Quran lays stress on feeling grateful to parents and doing good to them. Allah says:
- “And We have enjoined on man goodness to his parents.” (Surah Al-’Ankabut 29:8)
- “Worship Allah and associate nothing with Him, and to parents do good…” (Quran 4:36)
- “…No mother should be harmed through her child and no father through his child…” (Quran 2: 233)
- “Say: ‘Come, I will recite what your Lord has prohibited you. [He commands] that you do not associate anything with Him, and to parents, good treatment…” (Quran 6:151)
- “We have enjoined on the human beings to be kind to his parents. In pain did their mother bore them and in pain did she give them birth.” (Surah Ahqaf 46:15)
- “It’s a Major Sin to be Undutiful to Parents: And [made me] dutiful to my mother, and He has not made me a wretched tyrant.” (Quran 19:32)
- “We have enjoined on man kindness to his parents: In pain did his mother bear him, and in pain did she give him birth.” (Quran 46:15)
- “And know that your properties and your children are but a trial and that Allah has with Him a great reward.” (Quran, 8:28)
- “It is one of the Best Deeds: And dutiful to his parents, and he was not a disobedient tyrant.” (Quran 19:14)
If a good Muslim cares for his parents, his or her children will likely care for him or her too. It’s not just the kid’s responsibility to respect parents its the parent’s responsibility as well to enhance their family ties with Quran and Islam. If a Muslim abuses his or her parents, then that is a major sin in the all-seeing eyes of Allah. Abusing someone else’s parents is also equivalent to abusing one’s parents which is why this is not approved in Islam. Respect for parents is very important in Islam. Allah says:
وَاعْلَمُوا أَنَّمَا أَمْوَالُكُمْ وَأَوْلَادُكُمْ فِتْنَةٌ وَأَنَّ اللَّهَ عِندَهُ أَجْرٌ عَظِيمٌ
“And know that your wealth and your children (are) a trial. And that Allah – with Him (is) a reward great.” (Surah Al-Anfal 8:28)

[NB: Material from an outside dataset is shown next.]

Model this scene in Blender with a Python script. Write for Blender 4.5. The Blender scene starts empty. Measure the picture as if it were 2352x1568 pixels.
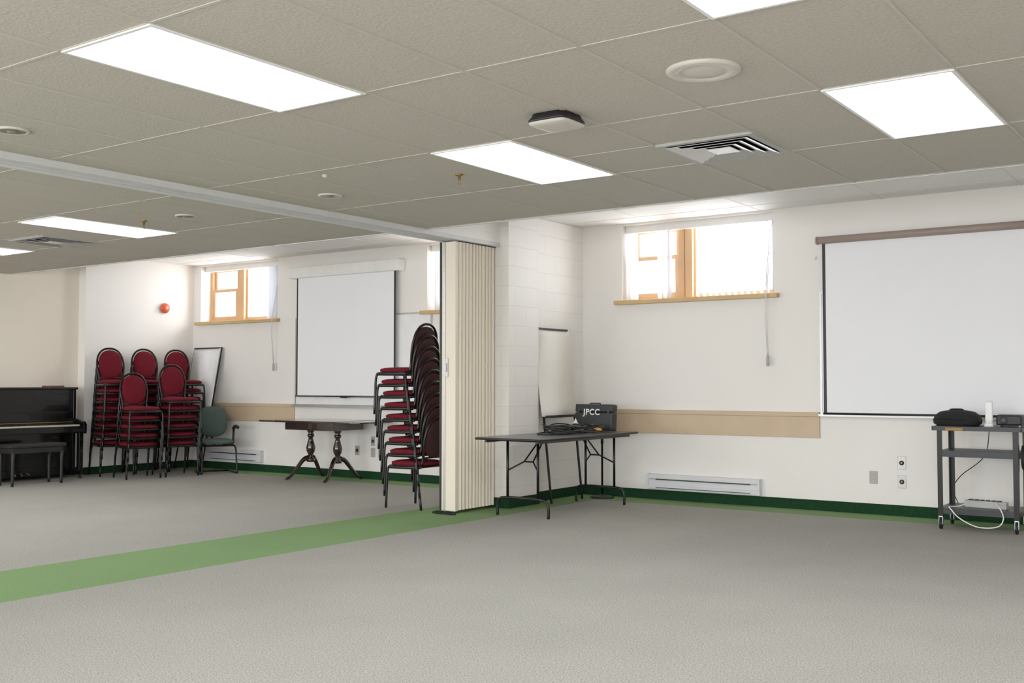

Parents are to be treated well at all times, and The Almighty’s blessings in having enabled you to do this virtuous act, be considered a great asset in this world as well as in the Hereafter. The respect we ought to pay our parents has been time and again emphasized in the Holy Qur’an. A Muslim child should respect and appreciate his or her parents daily. Allah mentions that human beings must recognize their parents and that this is second only to the recognition of Allah Himself. Allah says:
وَوَصَّيْنَا الْإِنسَانَ بِوَالِدَيْهِ حُسْنًا وَإِن جَاهَدَاكَ لِتُشْرِكَ بِي مَا لَيْسَ لَكَ بِهِ عِلْمٌ فَلَا تُطِعْهُمَا إِلَيَّ مَرْجِعُكُمْ فَأُنَبِّئُكُم بِمَا كُنتُمْ تَعْمَلُونَ
“And We have enjoined (on) man goodness to his parents, but if they both strive against you to make you associate with Me what not you have of it any knowledge, then (do) not obey both of them. To Me (is) your return, and I will inform you about what you used (to) do.” (Surah Al-Ankabut 29:8)
Each particular parent has served us in a special way that only natural fathers and mothers can provide. We should realize that our fathers have served us so much that we can never fully compensate them. Our supplications for Allah to forgive them and have mercy on them will benefit them even as they are existing in the grave. Allah says:
وَوَصَّيْنَا الْإِنسَانَ بِوَالِدَيْهِ حَمَلَتْهُ أُمُّهُ وَهْنًا عَلَىٰ وَهْنٍ وَفِصَالُهُ فِي عَامَيْنِ أَنِ اشْكُرْ لِي وَلِوَالِدَيْكَ إِلَيَّ الْمَصِيرُ
“We have enjoined upon man care for his parents. His mother carried him in weakness upon weakness and his weaning is in two years. Be grateful to Me and your parents, to Me is the final destination.” (Surah Luqman 31:14)
Allah SWT will maintain good relations with those who are good to their families and he will cut off from those who cut off from their families. It also shows us that in Islam, honouring and respecting one’s parents is of utmost importance. Rights and Duties of both parties in the Parent-child relationship. If the parents and children act according to these guidelines they can make the family environment most conducive to peace and satisfaction for the parents and healthy personality growth for children. May Allah bless us all. Ameen.